[start of DATA ENTRIES]
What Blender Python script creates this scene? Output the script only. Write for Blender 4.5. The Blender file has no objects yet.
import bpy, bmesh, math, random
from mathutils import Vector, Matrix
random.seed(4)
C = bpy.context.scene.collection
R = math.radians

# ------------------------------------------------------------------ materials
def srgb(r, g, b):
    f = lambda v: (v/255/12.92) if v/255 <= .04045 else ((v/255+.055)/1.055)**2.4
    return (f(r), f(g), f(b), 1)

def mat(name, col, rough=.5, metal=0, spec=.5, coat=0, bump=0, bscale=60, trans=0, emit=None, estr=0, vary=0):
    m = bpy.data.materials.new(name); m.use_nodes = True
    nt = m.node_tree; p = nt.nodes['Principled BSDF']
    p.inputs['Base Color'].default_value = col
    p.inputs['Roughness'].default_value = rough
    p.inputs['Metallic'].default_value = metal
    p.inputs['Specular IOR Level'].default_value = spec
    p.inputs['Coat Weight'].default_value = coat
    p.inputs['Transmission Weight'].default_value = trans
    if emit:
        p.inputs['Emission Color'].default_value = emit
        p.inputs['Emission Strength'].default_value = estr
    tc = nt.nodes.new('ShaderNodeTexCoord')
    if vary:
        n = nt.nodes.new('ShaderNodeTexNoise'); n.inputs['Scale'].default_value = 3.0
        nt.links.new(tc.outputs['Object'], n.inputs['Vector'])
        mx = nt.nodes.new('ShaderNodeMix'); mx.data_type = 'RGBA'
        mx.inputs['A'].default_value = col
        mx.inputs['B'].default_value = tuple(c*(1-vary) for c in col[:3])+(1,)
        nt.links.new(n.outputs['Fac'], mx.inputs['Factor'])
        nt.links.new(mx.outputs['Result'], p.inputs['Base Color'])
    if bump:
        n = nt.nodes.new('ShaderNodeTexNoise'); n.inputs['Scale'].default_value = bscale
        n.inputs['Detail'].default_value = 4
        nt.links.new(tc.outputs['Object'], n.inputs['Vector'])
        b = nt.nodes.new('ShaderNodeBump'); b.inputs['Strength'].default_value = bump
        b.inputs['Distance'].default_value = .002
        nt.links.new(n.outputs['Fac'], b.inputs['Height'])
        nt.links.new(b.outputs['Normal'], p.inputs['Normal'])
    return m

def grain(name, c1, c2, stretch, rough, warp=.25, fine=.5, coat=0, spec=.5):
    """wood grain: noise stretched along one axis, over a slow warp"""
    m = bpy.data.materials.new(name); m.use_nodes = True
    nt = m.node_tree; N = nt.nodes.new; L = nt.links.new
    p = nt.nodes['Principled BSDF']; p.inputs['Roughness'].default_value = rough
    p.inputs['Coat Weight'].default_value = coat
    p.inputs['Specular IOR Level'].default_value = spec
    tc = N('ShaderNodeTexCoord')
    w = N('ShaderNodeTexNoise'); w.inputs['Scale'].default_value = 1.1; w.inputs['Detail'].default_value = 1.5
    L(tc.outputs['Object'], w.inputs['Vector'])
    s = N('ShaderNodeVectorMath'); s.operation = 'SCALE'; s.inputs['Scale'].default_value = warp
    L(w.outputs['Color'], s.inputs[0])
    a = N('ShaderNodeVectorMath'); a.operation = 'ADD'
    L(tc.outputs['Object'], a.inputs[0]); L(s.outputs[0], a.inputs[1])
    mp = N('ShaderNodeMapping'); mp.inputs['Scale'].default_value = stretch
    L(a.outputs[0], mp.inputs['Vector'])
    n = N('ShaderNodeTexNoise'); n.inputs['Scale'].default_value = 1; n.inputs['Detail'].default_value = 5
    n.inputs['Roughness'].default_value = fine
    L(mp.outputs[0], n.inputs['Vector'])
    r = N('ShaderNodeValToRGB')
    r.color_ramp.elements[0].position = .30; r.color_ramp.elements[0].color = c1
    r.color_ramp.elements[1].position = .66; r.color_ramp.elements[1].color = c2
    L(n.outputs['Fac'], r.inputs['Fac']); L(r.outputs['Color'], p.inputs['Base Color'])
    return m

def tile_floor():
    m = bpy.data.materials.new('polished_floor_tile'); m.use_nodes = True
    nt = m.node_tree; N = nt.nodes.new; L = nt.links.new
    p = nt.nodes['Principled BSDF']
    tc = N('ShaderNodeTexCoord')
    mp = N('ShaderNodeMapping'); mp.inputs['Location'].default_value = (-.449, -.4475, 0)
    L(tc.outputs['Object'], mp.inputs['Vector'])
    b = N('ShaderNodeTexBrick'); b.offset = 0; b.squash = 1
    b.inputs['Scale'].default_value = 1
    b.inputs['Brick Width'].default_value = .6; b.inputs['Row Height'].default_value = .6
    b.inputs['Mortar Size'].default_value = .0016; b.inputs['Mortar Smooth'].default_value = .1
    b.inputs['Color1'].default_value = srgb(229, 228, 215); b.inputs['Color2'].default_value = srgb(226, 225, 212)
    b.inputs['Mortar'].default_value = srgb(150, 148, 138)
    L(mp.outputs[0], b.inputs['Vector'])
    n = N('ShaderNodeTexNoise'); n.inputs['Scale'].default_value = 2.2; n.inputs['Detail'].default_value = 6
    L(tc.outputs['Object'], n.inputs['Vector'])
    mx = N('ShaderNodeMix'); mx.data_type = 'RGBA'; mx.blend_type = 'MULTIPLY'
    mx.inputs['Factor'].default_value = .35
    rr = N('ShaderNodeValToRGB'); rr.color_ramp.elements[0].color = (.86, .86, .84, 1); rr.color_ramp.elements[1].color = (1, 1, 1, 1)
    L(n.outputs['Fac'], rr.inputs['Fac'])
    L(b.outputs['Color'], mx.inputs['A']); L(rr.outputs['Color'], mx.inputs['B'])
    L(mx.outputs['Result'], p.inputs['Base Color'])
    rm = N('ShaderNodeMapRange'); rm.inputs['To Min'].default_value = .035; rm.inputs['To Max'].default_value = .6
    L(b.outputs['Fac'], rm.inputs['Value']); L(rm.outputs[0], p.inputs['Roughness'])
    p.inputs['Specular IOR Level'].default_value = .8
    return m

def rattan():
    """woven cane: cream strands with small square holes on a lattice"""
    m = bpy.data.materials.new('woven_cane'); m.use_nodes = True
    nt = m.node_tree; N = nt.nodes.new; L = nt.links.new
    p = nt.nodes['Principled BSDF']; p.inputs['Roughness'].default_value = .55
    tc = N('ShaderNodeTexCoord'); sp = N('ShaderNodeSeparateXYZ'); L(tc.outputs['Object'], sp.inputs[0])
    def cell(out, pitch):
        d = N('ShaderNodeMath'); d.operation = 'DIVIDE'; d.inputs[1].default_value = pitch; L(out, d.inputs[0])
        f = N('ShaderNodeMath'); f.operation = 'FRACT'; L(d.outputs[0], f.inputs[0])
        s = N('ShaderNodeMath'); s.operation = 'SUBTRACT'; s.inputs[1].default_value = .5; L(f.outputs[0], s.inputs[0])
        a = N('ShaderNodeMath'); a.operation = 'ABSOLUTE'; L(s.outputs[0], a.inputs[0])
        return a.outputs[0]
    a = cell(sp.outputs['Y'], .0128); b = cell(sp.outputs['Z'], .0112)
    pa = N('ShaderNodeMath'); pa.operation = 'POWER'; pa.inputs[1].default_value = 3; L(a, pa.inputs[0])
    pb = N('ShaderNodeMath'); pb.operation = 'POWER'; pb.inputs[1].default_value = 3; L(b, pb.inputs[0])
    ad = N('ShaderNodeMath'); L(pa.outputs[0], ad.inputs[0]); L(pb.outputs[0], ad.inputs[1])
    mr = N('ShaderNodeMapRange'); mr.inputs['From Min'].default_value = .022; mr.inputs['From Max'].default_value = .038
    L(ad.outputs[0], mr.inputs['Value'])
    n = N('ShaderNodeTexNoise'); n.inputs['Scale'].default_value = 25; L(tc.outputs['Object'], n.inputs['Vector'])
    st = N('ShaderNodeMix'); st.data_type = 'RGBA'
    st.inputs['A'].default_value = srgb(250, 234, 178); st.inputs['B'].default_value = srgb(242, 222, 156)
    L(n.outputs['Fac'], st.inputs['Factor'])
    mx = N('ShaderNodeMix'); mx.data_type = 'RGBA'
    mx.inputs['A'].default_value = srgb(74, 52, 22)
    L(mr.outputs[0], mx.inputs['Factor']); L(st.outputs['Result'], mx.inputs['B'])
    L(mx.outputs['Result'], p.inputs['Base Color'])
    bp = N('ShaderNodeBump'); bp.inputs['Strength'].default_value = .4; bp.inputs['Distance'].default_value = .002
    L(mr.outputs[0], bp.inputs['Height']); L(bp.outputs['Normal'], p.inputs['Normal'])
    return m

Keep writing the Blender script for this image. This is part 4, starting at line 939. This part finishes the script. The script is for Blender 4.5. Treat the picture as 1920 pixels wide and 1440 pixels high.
[end of DATA ENTRIES]
> **PROBLEM DESCRIPTION**: Set down, exactly as written, each line of the data from its opening line through the one containing "return (f(r), f(g), f(b), 1)". Output nothing more.

> **FINISHED ANSWER**:
What Blender Python script creates this scene? Output the script only. Write for Blender 4.5. The Blender file has no objects yet.
import bpy, bmesh, math, random
from mathutils import Vector, Matrix
random.seed(4)
C = bpy.context.scene.collection
R = math.radians

# ------------------------------------------------------------------ materials
def srgb(r, g, b):
    f = lambda v: (v/255/12.92) if v/255 <= .04045 else ((v/255+.055)/1.055)**2.4
    return (f(r), f(g), f(b), 1)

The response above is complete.